The true cost of an interest rate rise on your mortgage

If interest rates were to rise by 1% next week, would you still be able to afford your mortgage payments?

What if they went up by 1.5%? Or 2%?

Not sure? Maybe you should check out a mortgage calculator to know where you stand.

The last five years or so have seen UK homeowners with tracker mortgages enjoying an incredibly favourable interest rate. In fact it has remained at 0.5% since the time of the global economic crash, a record low. And of course a low interest rate means a lower monthly mortgage repayment.

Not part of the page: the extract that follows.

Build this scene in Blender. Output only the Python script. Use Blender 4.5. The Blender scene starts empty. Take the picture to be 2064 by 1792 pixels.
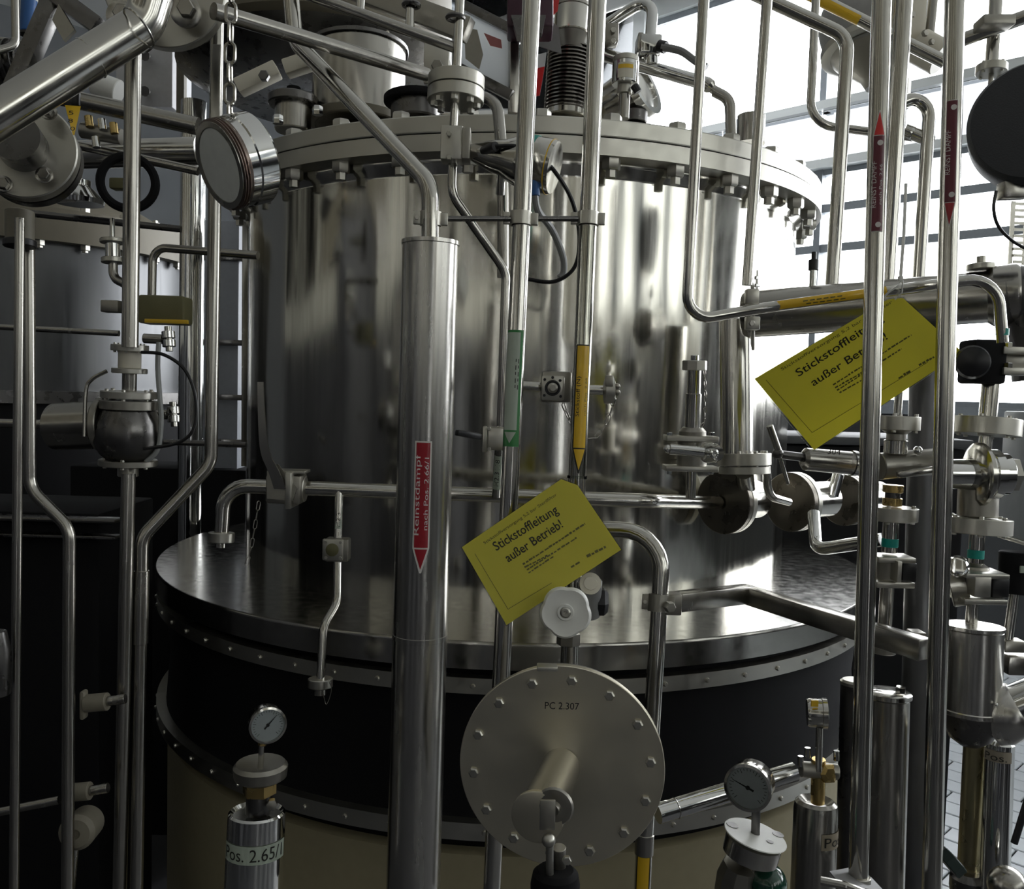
import bpy, bmesh, math, random
from mathutils import Vector as V, Matrix
random.seed(4)
S = bpy.context.scene
COL = S.collection
PI = math.pi

# ------------------------------------------------------------------ camera
F = 1812.9
PITCH, ROLL = 0.0597, 0.0272
CAM = V((0.0, -2.8, 1.75))
FW = V((0, math.cos(PITCH), -math.sin(PITCH)))
_r0 = V((1, 0, 0)); _u0 = V((0, math.sin(PITCH), math.cos(PITCH)))
RT = _r0 * math.cos(ROLL) + _u0 * math.sin(ROLL)
UP = _u0 * math.cos(ROLL) - _r0 * math.sin(ROLL)
cd = bpy.data.cameras.new('camera')
cd.sensor_fit = 'HORIZONTAL'; cd.sensor_width = 36.0; cd.lens = F * 36.0 / 2064.0
cd.clip_start = 0.02; cd.clip_end = 100
cam = bpy.data.objects.new('camera', cd); COL.objects.link(cam)
m = Matrix((RT, UP, -FW)).transposed().to_4x4(); m.translation = CAM
cam.matrix_world = m
S.camera = cam

# ------------------------------------------------------------------ world, light, exposure
SKY = 8.0
w = bpy.data.worlds.new('overcast_sky'); S.world = w; w.use_nodes = True
bg = w.node_tree.nodes['Background']
bg.inputs[0].default_value = (0.94, 0.97, 1.0, 1); bg.inputs[1].default_value = SKY
S.view_settings.view_transform = 'Standard'; S.view_settings.look = 'None'
S.view_settings.exposure = 0.25; S.view_settings.gamma = 1.0
S.view_settings.use_curve_mapping = False
S.cycles.max_bounces = 10; S.cycles.diffuse_bounces = 4; S.cycles.glossy_bounces = 7
S.cycles.transparent_max_bounces = 10
S.cycles.sample_clamp_indirect = 4.0

# room axes: e runs along the window wall, n points out through it
E1 = V((-math.sqrt(.5), math.sqrt(.5), 0)); NN = V((math.sqrt(.5), math.sqrt(.5), 0))
def RM(e, n, z): return E1 * e + NN * n + V((0, 0, z))
WN = 4.5          # window wall
WE0, WE1, WNB, CEIL = -9.0, 7.5, -5.0, 5.2

def portal(c, normal, sx, sy):
    ld = bpy.data.lights.new('window_daylight', 'AREA'); ld.shape = 'RECTANGLE'; ld.size = sx; ld.size_y = sy
    ld.energy = 1.0
    ld.cycles.is_portal = True
    o = bpy.data.objects.new('window_daylight', ld); COL.objects.link(o)
    z = -normal; x = V((0, 0, 1)).cross(z).normalized(); y = z.cross(x)
    mm = Matrix((x, y, z)).transposed().to_4x4(); mm.translation = c; o.matrix_world = mm
portal(RM(-3.0, WN + .12, 2.6), -NN, 12.0, 1.8)
portal(RM(-3.0, WN + .12, 4.5), -NN, 12.0, 1.1)
portal(RM(WE0 - .12, .7, 3.75), E1, 7.5, 2.3)
portal(RM(2.8, 3.6, CEIL + .12), V((0, 0, -1)), 1.3, 3.6)

# ------------------------------------------------------------------ helpers
def W(px, py, d):
    return CAM + FW * d + RT * ((px - 1032) / F * d) - UP * ((py - 896) / F * d)
def RAY(px, py):
    return (FW + RT * ((px - 1032) / F) - UP * ((py - 896) / F))
def PR(wpx, d): return wpx * d / F          # a width seen in the picture, at depth d, in metres
AX = V((0.013, 0, 0))
def hit(px, py, R, ax=AX):                   # where the line of sight meets an upright cylinder
    r = RAY(px, py); o = CAM - ax
    a = r.x**2 + r.y**2; b = 2*(o.x*r.x + o.y*r.y); c = o.x**2 + o.y**2 - R*R
    q = b*b - 4*a*c
    t = (-b - math.sqrt(max(q, 0))) / (2*a)
    return CAM + r * t
def hitz(px, py, z):
    r = RAY(px, py); return CAM + r * ((z - CAM.z) / r.z)
def dep(p): return (p - CAM).dot(FW)
def perp(a):
    a = a.normalized()
    x = a.cross(V((0, 0, 1)))
    if x.length < .05: x = a.cross(V((0, 1, 0)))
    x.normalize(); return x, a.cross(x)

def fillet(pts, bend, n=7):
    if not bend or len(pts) < 3: return list(pts)
    out = [pts[0]]
    for i in range(1, len(pts)-1):
        p = pts[i]; a = (pts[i-1]-p); b = (pts[i+1]-p); la, lb = a.length, b.length
        a.normalize(); b.normalize()
        ang = a.angle(b)
        bd = bend[i-1] if isinstance(bend, (list, tuple)) else bend
        t = bd / math.tan(ang/2) if ang < PI-.02 else 0
        t = min(t, la*.48, lb*.48)
        if t < 1e-5: out.append(p); continue
        r = t * math.tan(ang/2)
        c = p + (a+b).normalized() * (r / math.sin(ang/2))
        p0, p1 = p + a*t, p + b*t
        v0, v1 = p0-c, p1-c; tot = v0.angle(v1); ax = v0.cross(v1).normalized()
        for k in range(n+1):
            out.append(c + Matrix.Rotation(tot*k/n, 3, ax) @ v0)
    out.append(pts[-1]); return out

class MB:
    def __init__(s): s.bm = bmesh.new()
    def tube(s, pts, r, bend=0, seg=16, caps=True, closed=False, r1=None, flat=1.0):
        pts = fillet(pts, bend)
        q = [pts[0]]
        for p in pts[1:]:
            if (p - q[-1]).length > 1e-5: q.append(p)
        pts = q; n = len(pts); rings = []
        tan = []
        for i in range(n):
            a = pts[i-1] if (i or closed) else pts[i]; b = pts[(i+1) % n] if (i < n-1 or closed) else pts[i]
            tan.append((b-a).normalized())
        x, _ = perp(tan[0])
        for i in range(n):
            x = (x - tan[i]*x.dot(tan[i]))
            x = x.normalized() if x.length > 1e-6 else perp(tan[i])[0]
            y = tan[i].cross(x)
            rr = r if r1 is None else r + (r1-r)*i/(n-1)
            rings.append([s.bm.verts.new(pts[i] + x*(rr*math.cos(2*PI*k/seg)) + y*(rr*flat*math.sin(2*PI*k/seg))) for k in range(seg)])
        for i in range(n if closed else n-1):
            A, B = rings[i], rings[(i+1) % n]
            for k in range(seg): s.bm.faces.new((A[k], A[(k+1) % seg], B[(k+1) % seg], B[k]))
        if caps and not closed:
            s.bm.faces.new(list(reversed(rings[0]))); s.bm.faces.new(rings[-1])
        return s
    def lathe(s, o, axis, prof, seg=32, x=None, cap0=True, cap1=True):
        # prof: (radius, height along axis)
        a = axis.normalized()
        if x is None: x, y = perp(a)
        else: x = (x - a*x.dot(a)).normalized(); y = a.cross(x)
        rings = []
        for r, h in prof:
            if r < 1e-6: rings.append([s.bm.verts.new(o + a*h)])
            else: rings.append([s.bm.verts.new(o + a*h + x*(r*math.cos(2*PI*k/seg)) + y*(r*math.sin(2*PI*k/seg))) for k in range(seg)])
        for A, B in zip(rings, rings[1:]):
            for k in range(seg):
                k2 = (k+1) % seg
                if len(A) == 1 and len(B) == 1: continue
                if len(A) == 1: s.bm.faces.new((A[0], B[k2], B[k]))
                elif len(B) == 1: s.bm.faces.new((A[k], A[k2], B[0]))
                else: s.bm.faces.new((A[k], A[k2], B[k2], B[k]))
        if cap0 and len(rings[0]) > 1: s.bm.faces.new(list(reversed(rings[0])))
        if cap1 and len(rings[-1]) > 1: s.bm.faces.new(rings[-1])
        return s
    def cyl(s, p0, p1, r, seg=24, ch=None, r1=None):
        a = p1-p0; L = a.length
        r1 = r if r1 is None else r1
        if ch is None: ch = min(r*.06, L*.12)
        return s.lathe(p0, a, [(r-ch, 0), (r, ch), (r1, L-ch), (r1-ch, L)], seg)
    def ring(s, o, axis, ri, ro, h, seg=48):
        return s.lathe(o, axis, [(ri, 0), (ro, 0), (ro, h), (ri, h), (ri, 0)], seg, cap0=False, cap1=False)
    def hexa(s, o, axis, r, h, x=None):
        return s.lathe(o, axis, [(r, 0), (r, h*.85), (r*.86, h)], 6, x)
    def box(s, c, sx, sy, sz, X=V((1, 0, 0)), Y=V((0, 1, 0)), Z=V((0, 0, 1)), bev=0):
        vs = [s.bm.verts.new(c + X*(sx*.5*i) + Y*(sy*.5*j) + Z*(sz*.5*k)) for i in (-1, 1) for j in (-1, 1) for k in (-1, 1)]
        fs = [s.bm.faces.new([vs[i] for i in f]) for f in ((0, 1, 3, 2), (4, 6, 7, 5), (0, 4, 5, 1), (2, 3, 7, 6), (0, 2, 6, 4), (1, 5, 7, 3))]
        if bev:
            es = list({e for f in fs for e in f.edges})
            bmesh.ops.bevel(s.bm, geom=es, offset=bev, segments=2, affect='EDGES', profile=.5)
        return s
    def bar(s, p0, p1, w, h, up=V((0, 0, 1)), bev=.001):
        d = (p1-p0); L = d.length; d.normalize(); x = d.cross(up).normalized(); z = x.cross(d)
        return s.box((p0+p1)/2, L, w, h, d, x, z, bev)
    def sphere(s, c, r, seg=16, sc=(1, 1, 1), X=None, Y=None, Z=None):
        X = X or V((1, 0, 0)); Y = Y or V((0, 1, 0)); Z = Z or V((0, 0, 1))
        n = seg//2; rings = []
        for i in range(n+1):
            t = PI*i/n
            if i in (0, n): rings.append([s.bm.verts.new(c + Z*(r*sc[2]*math.cos(t)))])
            else: rings.append([s.bm.verts.new(c + X*(r*sc[0]*math.sin(t)*math.cos(2*PI*k/seg)) + Y*(r*sc[1]*math.sin(t)*math.sin(2*PI*k/seg)) + Z*(r*sc[2]*math.cos(t))) for k in range(seg)])
        for A, B in zip(rings, rings[1:]):
            for k in range(seg):
                k2 = (k+1) % seg
                if len(A) == 1: s.bm.faces.new((A[0], B[k], B[k2]))
                elif len(B) == 1: s.bm.faces.new((A[k], B[0], A[k2]))
                else: s.bm.faces.new((A[k], B[k], B[k2], A[k2]))
        return s
    def torus(s, c, axis, R, r, seg=32, s2=8):
        x, y = perp(axis)
        return s.tube([c + x*(R*math.cos(2*PI*k/seg)) + y*(R*math.sin(2*PI*k/seg)) for k in range(seg)], r, seg=s2, closed=True)
    def plate(s, pts, nrm, th):
        # flat polygon with thickness, front face on the side nrm points to
        n = nrm.normalized()
        A = [s.bm.verts.new(p) for p in pts]; B = [s.bm.verts.new(p - n*th) for p in pts]
        s.bm.faces.new(A); s.bm.faces.new(list(reversed(B)))
        for i in range(len(A)):
            j = (i+1) % len(A); s.bm.faces.new((A[j], A[i], B[i], B[j]))
        return s
    def tri(s, verts, faces):
        vs = [s.bm.verts.new(v) for v in verts]
        for f in faces:
            try: s.bm.faces.new([vs[i] for i in f])
            except ValueError: pass
        return s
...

But this situation can’t last forever. In August, two of the nine members of the Bank of England’s Monetary Policy Committee voted in favour of a 0.25% rise to 0.75%. The other seven ensured the interest rate stayed where it was, but this was the first difference of opinion in several years, meaning that opinion is beginning to waver on whether the policy needs to change. And when that happens, not if, then the impact on UK borrowers, especially homeowners, could be significant.

Because although 0.25% might sound fairly insignificant, when you apply it to huge sums owed for mortgages, it can put a lot of strain on household expenditure.

Let’s look at one example.

A £400,000 home, bought with a £50,000 deposit, requires a £350,000 mortgage. Spread over 30 years, with a 0.50% rate of interest, the monthly payment is around £1,050. Not cheap, but certainly manageable for many families.

But if the interest rate changes to 1%, the monthly repayment rises to £1,125, over £75 more. That’s a big chunk out of most household budgets, money that might be needed to pay for bills, school clothes, fuel or food.

Should the interest rate climb as high as 2%, admittedly not too much of a concern right now, then repayments on this home would be almost £1,300 every month. That’s going to cause a lot of families to struggle. And when you fall behind on your payments, you put your home at risk.

So it’s of incredible importance that anyone with a variable rate mortgage knows what they would likely be paying every month if rates rise, and prepare for that eventuality. Because in all likelihood it’s not going to be long before there is an increase, and that can force you into debt if you’re not careful. Many families are living from payslip to payslip already, with the cost of energy bills ever-increasing, so having a good idea of where they stand is essential.

It’s a similar situation for anybody looking to take out a mortgage. Would you be better with a fixed rate mortgage instead? You may well end up paying a bit more over the life of the contract, but at least you will have a flat, predictable monthly payment and not have to keep worrying about what the interest rate is going to do.

If on the other hand you want to take a risk and go with a tracker mortgage, then you need to be asking yourself how much you can realistically afford to borrow. If you take on too much, and rates go up, then you may well lose your home. The market will have shrunk as well in that case, and you may find it harder to sell if you have to.

Some homeowners will be lucky, and be able to transfer their tracker mortgages to fixed rate mortgages before they hit problems. Others will not have that option. And to anyone facing that situation, the worries will quickly build up, which can affect mental and physical health, relationships, and jobs.

If you’re concerned about an interest rate rise and the impact it could have on your ability to meet your mortgage repayments, or that you may be pushed into debt, then it’s critical to seek professional financial advice before things get worse.